The first thing I would do is to visit your local public library and read everything you can get your hands on regarding investing. If you want to be successful, the first thing you will need to learn is how to interpret financial statements. These are the publications released by every publicly traded company on either a quarterly (10-Q) or annual (10-K) basis. They contain the relevant financial data that illustrates how the company performed for the given quarter or year. A word of warning: financial statements are very difficult for a beginner to understand. Make sure you read the footnotes of an annual report before even thinking of investing your money. Footnotes are where the company’s management likes to hide the bad news.

If you are determined to try your hand at picking individual stocks, I would certainly recommend reading The Intelligent Investor by Benjamin Graham. If you are unfamiliar with the author, he was Warren Buffett’s mentor and his professor at Columbia. The book is a difficult read, but it gives insight into how to select stocks using a “value” approach. Another great book to read is Common Stocks and Uncommon Profits by Philip Fisher. Warren Buffett has said that this book influenced his stock selection process, as it emphasized that buying a great business at a fair price as opposed to a lousy business at a great price.
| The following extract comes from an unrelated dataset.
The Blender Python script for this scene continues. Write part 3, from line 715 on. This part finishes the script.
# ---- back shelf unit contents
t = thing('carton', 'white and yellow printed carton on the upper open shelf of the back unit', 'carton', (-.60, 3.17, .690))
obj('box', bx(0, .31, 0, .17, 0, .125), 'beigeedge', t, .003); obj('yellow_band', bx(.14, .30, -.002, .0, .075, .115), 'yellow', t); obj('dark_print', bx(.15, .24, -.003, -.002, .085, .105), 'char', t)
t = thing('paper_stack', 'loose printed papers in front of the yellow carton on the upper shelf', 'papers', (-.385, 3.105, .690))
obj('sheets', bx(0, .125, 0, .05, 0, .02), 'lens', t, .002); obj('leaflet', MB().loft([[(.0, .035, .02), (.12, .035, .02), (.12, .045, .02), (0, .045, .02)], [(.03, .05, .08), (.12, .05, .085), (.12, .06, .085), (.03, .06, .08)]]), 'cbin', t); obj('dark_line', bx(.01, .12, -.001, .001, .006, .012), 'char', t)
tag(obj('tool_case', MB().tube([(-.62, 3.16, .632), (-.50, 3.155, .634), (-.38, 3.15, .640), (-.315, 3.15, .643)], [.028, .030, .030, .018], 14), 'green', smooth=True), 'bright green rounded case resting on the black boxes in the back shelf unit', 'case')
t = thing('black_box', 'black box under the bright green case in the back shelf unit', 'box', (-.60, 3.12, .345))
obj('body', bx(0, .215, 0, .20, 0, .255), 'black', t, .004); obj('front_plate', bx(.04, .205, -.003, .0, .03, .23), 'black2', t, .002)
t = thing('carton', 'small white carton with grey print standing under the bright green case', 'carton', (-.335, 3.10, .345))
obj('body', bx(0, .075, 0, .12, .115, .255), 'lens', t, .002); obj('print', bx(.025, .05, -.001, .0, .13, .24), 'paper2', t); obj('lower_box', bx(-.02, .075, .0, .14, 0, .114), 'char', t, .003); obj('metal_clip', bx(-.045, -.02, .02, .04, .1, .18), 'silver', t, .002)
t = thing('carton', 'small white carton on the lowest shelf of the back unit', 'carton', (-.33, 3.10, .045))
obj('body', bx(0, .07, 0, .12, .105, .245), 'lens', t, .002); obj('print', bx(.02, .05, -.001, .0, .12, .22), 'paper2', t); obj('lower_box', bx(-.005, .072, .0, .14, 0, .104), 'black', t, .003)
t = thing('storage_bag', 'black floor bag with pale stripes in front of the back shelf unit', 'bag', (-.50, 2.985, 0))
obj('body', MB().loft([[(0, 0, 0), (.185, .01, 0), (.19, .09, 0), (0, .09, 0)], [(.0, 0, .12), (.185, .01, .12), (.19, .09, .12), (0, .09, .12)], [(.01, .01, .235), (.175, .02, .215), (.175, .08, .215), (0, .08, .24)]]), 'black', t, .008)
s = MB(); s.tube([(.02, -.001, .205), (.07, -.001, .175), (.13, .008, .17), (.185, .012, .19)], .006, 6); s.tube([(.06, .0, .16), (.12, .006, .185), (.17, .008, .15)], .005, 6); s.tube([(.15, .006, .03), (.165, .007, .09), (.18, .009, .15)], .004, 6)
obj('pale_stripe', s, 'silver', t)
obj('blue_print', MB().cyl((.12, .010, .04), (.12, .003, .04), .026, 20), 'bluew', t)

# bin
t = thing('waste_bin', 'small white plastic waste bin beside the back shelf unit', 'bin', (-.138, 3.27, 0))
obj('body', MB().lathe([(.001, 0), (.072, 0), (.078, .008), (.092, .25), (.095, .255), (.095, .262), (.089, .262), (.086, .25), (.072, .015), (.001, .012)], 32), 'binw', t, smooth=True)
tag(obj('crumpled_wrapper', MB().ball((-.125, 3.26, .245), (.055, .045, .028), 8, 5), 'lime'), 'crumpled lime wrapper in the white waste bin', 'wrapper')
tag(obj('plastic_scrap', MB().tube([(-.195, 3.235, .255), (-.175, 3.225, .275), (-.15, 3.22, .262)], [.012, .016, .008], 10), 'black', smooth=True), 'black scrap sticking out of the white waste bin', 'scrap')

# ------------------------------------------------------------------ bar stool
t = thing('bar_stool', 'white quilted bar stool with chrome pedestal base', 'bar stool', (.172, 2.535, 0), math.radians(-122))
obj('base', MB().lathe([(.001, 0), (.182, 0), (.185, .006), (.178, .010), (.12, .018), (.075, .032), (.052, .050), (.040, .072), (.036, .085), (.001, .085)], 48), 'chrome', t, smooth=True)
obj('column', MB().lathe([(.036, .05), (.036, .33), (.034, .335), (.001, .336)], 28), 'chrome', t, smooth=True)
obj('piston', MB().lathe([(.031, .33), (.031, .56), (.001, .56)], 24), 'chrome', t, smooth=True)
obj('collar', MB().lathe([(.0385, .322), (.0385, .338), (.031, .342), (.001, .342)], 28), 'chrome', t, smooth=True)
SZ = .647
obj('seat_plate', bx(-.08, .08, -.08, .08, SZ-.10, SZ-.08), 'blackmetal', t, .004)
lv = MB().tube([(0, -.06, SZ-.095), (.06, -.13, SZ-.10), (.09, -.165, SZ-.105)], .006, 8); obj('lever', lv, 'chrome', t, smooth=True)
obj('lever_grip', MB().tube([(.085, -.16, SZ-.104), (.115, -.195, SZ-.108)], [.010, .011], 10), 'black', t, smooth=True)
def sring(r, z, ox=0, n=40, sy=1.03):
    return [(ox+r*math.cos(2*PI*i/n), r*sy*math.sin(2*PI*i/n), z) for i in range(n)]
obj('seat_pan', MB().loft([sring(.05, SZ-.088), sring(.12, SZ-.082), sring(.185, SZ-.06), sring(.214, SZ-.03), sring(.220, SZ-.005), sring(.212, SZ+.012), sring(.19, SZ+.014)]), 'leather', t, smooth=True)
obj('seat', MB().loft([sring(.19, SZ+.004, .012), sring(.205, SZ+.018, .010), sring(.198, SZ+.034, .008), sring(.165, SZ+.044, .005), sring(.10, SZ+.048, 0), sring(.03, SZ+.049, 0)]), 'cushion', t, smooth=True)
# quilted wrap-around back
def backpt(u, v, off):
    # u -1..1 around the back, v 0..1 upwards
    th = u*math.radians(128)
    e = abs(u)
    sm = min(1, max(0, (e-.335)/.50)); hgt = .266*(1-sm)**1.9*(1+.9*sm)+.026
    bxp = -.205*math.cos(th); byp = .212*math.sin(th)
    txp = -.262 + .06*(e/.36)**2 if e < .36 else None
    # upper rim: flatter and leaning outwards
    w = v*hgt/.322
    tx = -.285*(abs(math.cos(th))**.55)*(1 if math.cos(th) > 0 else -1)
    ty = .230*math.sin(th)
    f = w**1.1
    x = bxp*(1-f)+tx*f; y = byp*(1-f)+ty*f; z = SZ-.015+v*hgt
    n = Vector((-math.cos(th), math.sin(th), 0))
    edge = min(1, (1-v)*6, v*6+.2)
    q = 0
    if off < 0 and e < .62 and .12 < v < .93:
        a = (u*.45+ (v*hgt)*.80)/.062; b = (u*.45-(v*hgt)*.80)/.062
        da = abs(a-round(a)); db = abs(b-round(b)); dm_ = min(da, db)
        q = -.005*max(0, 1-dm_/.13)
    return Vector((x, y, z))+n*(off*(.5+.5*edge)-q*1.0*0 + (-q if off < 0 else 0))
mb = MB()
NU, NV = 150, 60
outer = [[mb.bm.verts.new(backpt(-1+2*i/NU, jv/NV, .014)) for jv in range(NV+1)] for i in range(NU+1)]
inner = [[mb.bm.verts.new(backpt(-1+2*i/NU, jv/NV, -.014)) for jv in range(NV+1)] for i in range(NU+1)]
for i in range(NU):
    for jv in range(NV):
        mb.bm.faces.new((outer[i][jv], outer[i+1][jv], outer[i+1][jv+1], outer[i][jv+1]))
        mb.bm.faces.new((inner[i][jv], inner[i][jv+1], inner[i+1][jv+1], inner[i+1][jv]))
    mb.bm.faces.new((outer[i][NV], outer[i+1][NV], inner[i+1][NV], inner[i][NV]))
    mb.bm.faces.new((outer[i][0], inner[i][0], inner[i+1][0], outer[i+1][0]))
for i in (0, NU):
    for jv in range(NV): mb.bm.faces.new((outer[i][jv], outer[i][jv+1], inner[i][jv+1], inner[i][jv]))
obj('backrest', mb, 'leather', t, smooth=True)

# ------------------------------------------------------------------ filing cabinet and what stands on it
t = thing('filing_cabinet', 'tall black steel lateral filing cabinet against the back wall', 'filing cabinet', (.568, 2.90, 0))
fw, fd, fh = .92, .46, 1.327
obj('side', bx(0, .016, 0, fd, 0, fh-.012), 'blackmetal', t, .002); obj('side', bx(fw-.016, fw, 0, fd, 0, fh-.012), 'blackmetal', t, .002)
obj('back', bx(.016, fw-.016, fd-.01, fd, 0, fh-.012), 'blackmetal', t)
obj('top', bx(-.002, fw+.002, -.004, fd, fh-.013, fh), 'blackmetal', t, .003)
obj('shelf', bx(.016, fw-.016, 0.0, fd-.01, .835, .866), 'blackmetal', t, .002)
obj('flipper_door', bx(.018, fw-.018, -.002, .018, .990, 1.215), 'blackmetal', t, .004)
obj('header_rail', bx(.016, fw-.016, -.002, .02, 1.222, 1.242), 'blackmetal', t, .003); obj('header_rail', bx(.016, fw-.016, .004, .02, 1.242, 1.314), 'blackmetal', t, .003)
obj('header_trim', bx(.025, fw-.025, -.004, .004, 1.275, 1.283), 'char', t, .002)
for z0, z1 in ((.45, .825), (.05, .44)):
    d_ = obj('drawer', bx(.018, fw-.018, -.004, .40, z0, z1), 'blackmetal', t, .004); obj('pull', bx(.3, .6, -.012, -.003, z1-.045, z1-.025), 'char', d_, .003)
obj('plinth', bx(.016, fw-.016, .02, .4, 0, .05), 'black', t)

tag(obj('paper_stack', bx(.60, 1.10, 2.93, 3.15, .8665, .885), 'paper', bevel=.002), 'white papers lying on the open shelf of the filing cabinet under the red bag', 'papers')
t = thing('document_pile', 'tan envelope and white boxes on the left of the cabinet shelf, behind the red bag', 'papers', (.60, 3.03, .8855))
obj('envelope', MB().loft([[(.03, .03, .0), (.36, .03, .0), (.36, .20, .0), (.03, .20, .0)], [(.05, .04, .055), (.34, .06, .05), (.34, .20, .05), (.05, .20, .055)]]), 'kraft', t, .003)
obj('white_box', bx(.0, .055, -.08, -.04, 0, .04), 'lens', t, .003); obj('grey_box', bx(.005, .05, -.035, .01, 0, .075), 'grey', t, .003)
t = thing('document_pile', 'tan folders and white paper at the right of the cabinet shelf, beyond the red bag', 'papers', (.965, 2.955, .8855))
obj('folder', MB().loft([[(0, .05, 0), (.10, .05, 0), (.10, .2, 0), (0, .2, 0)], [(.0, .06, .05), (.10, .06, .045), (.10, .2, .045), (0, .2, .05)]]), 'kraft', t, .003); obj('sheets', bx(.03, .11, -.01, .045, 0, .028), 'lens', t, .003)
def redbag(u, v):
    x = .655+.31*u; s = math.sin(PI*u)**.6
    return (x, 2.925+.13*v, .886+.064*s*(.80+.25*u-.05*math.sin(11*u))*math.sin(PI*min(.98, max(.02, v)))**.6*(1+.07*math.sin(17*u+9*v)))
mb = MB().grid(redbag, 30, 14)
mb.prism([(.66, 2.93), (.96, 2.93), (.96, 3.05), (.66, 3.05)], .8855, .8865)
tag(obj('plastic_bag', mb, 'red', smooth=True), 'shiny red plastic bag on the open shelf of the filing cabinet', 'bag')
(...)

Once you have developed your own criteria for purchasing stocks, you will need to keep up with current events in the stock market. I have found that the best place to find up to date information is in the Wall Street Journal. The online version of their website posts Wall Street’s breaking news. If you plan to invest in individual stocks you should also be reading industry trade magazines and newsletters to get a better feel for the business you are investing in.

While I have just given you some references that will serve as a starting point, I would like to warn you that successfully picking individual stocks takes a lot of effort. Most people, including the professionals, fail to beat the market average. Keep that fact in mind before investing a penny in an individual stock. Good luck!